WHAT YOU WILL DO
Your task is to quote the listing below exactly, beginning with its first line and ending on the line bearing "c = P(x, y, .35);".

MATERIAL PROVIDED
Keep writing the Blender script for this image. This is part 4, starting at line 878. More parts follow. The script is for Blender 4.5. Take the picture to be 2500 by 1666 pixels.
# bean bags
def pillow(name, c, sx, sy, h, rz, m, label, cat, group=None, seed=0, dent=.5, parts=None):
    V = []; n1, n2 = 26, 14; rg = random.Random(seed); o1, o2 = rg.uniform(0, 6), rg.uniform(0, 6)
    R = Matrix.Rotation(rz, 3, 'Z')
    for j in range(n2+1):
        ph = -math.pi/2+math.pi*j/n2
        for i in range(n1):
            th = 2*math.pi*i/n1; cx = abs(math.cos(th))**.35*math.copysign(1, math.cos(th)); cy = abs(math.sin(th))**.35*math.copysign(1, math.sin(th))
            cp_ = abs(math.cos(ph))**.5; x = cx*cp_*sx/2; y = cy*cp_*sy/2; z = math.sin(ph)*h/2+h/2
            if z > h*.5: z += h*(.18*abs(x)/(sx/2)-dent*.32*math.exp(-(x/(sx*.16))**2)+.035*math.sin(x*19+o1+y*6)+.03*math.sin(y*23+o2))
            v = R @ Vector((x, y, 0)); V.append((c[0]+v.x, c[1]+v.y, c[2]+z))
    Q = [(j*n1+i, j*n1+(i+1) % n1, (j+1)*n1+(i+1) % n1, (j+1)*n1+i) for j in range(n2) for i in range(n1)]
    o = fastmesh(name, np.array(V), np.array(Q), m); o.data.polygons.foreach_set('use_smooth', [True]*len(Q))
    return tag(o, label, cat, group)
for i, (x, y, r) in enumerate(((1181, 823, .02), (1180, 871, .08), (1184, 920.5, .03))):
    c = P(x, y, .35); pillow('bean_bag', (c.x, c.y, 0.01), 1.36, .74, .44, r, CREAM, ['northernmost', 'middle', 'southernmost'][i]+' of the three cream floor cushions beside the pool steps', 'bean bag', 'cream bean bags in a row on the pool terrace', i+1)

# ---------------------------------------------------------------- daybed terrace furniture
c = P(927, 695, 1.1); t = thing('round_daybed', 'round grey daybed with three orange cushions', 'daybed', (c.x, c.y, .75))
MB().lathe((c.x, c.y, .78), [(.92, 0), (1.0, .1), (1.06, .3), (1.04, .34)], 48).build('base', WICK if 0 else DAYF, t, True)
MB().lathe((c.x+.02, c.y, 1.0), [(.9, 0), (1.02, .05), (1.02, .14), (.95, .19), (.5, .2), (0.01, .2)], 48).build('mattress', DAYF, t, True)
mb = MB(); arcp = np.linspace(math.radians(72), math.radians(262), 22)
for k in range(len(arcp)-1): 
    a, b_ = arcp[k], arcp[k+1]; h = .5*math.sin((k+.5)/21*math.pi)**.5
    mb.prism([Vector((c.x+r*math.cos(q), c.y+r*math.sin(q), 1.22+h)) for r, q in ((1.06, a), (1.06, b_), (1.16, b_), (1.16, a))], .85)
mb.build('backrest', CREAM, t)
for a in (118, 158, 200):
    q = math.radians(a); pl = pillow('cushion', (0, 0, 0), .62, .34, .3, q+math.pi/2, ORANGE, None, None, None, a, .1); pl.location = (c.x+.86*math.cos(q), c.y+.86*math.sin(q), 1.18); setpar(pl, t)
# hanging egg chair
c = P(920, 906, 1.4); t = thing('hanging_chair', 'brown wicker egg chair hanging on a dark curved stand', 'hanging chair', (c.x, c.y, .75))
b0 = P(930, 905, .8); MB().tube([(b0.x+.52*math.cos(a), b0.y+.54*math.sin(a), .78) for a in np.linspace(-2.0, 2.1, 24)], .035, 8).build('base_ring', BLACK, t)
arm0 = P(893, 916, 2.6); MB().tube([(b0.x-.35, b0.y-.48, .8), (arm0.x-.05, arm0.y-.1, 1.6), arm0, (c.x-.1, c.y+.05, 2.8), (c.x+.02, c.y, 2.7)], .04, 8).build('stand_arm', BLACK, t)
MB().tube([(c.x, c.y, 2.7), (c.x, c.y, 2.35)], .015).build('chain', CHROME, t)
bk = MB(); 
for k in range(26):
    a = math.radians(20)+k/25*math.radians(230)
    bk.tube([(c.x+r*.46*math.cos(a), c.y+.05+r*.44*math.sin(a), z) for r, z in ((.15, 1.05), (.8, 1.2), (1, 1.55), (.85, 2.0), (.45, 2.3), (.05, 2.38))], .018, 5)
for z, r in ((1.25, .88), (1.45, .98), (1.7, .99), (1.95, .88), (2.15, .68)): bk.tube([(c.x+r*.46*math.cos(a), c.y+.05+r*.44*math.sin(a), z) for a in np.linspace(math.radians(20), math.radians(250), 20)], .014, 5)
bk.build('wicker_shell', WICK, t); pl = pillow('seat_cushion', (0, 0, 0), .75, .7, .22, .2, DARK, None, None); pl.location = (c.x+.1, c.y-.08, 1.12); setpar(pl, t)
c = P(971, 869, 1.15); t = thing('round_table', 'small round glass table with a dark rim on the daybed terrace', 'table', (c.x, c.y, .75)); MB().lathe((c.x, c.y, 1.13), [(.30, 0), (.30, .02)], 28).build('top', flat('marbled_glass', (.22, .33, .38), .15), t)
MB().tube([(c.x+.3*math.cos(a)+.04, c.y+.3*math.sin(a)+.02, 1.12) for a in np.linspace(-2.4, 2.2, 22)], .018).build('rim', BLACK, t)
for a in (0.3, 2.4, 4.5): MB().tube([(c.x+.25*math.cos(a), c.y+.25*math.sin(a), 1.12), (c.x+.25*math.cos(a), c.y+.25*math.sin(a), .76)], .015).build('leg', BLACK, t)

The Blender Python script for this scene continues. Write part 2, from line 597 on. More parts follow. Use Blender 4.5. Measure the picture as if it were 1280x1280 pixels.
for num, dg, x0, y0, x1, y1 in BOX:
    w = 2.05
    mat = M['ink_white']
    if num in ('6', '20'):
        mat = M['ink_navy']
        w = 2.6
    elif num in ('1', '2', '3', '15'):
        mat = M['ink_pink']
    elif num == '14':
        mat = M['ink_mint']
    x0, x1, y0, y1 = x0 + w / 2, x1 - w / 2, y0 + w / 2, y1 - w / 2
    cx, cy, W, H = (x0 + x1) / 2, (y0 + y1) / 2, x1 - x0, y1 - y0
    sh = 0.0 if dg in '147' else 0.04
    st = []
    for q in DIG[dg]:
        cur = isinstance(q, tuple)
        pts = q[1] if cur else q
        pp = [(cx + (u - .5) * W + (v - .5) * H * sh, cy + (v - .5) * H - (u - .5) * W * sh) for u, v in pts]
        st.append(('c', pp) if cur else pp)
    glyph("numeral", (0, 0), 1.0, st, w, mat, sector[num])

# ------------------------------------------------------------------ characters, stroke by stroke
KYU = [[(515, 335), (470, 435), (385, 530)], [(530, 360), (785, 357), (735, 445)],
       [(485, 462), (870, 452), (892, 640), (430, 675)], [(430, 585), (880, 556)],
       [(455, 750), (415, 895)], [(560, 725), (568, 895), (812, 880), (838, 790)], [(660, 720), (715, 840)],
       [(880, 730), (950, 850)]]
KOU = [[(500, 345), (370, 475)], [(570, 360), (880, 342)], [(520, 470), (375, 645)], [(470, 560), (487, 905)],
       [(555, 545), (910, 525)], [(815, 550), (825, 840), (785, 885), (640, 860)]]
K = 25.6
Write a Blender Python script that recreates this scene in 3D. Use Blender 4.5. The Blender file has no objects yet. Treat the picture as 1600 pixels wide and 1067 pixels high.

TASK OUTPUT
Keep writing the Blender script for this image. This is part 4, starting at line 878. More parts follow. The script is for Blender 4.5. Take the picture to be 2500 by 1666 pixels.
# bean bags
def pillow(name, c, sx, sy, h, rz, m, label, cat, group=None, seed=0, dent=.5, parts=None):
    V = []; n1, n2 = 26, 14; rg = random.Random(seed); o1, o2 = rg.uniform(0, 6), rg.uniform(0, 6)
    R = Matrix.Rotation(rz, 3, 'Z')
    for j in range(n2+1):
        ph = -math.pi/2+math.pi*j/n2
        for i in range(n1):
            th = 2*math.pi*i/n1; cx = abs(math.cos(th))**.35*math.copysign(1, math.cos(th)); cy = abs(math.sin(th))**.35*math.copysign(1, math.sin(th))
            cp_ = abs(math.cos(ph))**.5; x = cx*cp_*sx/2; y = cy*cp_*sy/2; z = math.sin(ph)*h/2+h/2
            if z > h*.5: z += h*(.18*abs(x)/(sx/2)-dent*.32*math.exp(-(x/(sx*.16))**2)+.035*math.sin(x*19+o1+y*6)+.03*math.sin(y*23+o2))
            v = R @ Vector((x, y, 0)); V.append((c[0]+v.x, c[1]+v.y, c[2]+z))
    Q = [(j*n1+i, j*n1+(i+1) % n1, (j+1)*n1+(i+1) % n1, (j+1)*n1+i) for j in range(n2) for i in range(n1)]
    o = fastmesh(name, np.array(V), np.array(Q), m); o.data.polygons.foreach_set('use_smooth', [True]*len(Q))
    return tag(o, label, cat, group)
for i, (x, y, r) in enumerate(((1181, 823, .02), (1180, 871, .08), (1184, 920.5, .03))):
    c = P(x, y, .35); pillow('bean_bag', (c.x, c.y, 0.01), 1.36, .74, .44, r, CREAM, ['northernmost', 'middle', 'southernmost'][i]+' of the three cream floor cushions beside the pool steps', 'bean bag', 'cream bean bags in a row on the pool terrace', i+1)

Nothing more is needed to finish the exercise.